А 19 мая 1903 года в полдень Богданович был убит во время прогулки в соборном саду. Акт был поставлен в духе Гершуни, — театрально. К ничего не подозревающему губернатору среди бела дня подошли два молодых человека, вручили ему приговор Боевой Организации, хладнокровно расстреляли из браунингов и, перепрыгнув через забор, скрылись. Разыскать их не удалось.
Написав по этому случаю прокламацию и отправив ее за границу, Гершуни беспрепятственно покинул Уфу, собираясь провести конспиративные встречи в Саратове и в Киеве, а затем покинуть Россию для разработки и подготовки новых акций БО. Главной целью на этот раз Гершуни считал самого Плеве.
...Трудно сказать, беспокоили ли Григория Андреевича предчувствия, когда вечером 26 мая 1903 года он подъезжал к пригородной, под Киевом, станции. Скорее всего нет. Он уже привык быть неуловимым, легко и беспрепятственно ускользать от самых опытных филеров, обходить опаснейшие ловушки.

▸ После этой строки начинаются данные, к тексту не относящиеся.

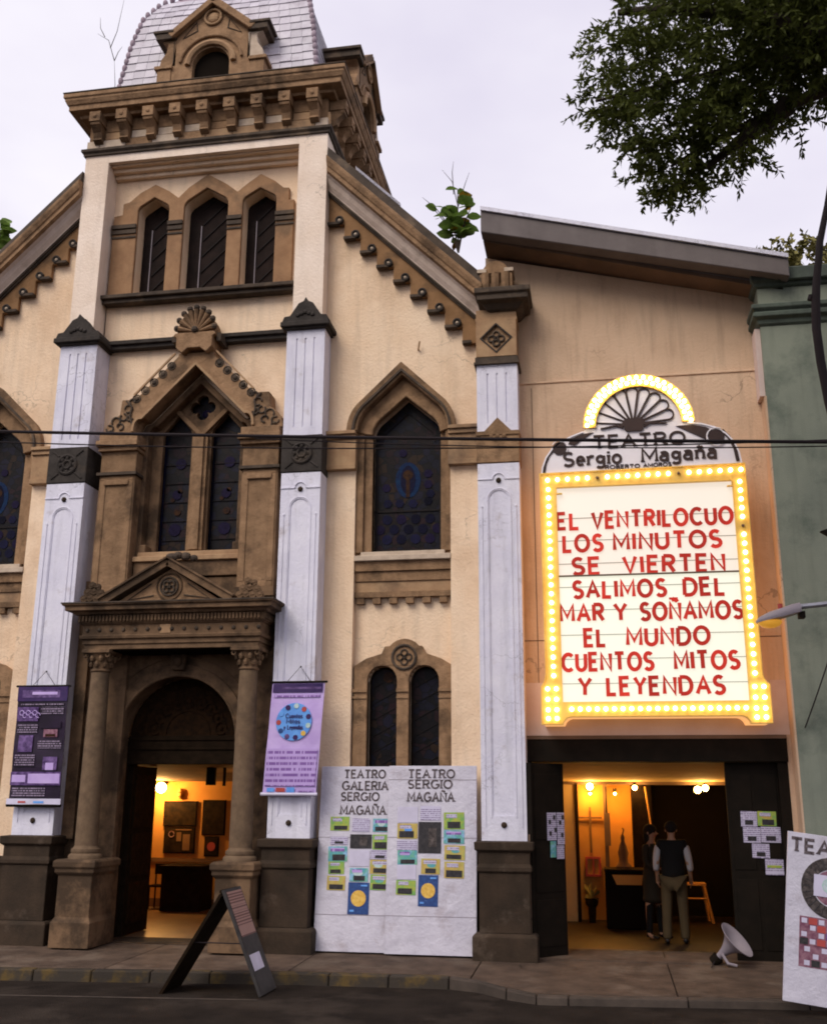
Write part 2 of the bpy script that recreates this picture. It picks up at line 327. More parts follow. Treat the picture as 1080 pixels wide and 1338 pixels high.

Но до сих пор непонятно, почему такой опытный конспиратор Гершуни допустил грубейшую ошибку, приведшую к его аресту — дал по пути в Киев телеграмму местным социалистам-революционерам, назвав в ней время и место назначаемой им встречи под Киевом.
Может быть, и на этот раз ему бы повезло, но... Знал бы, где упадешь, постелил бы соломки. Телеграмма его попалась случайно на глаза провокатору Розенбергу, студенту, работавшему на местное охранное отделение.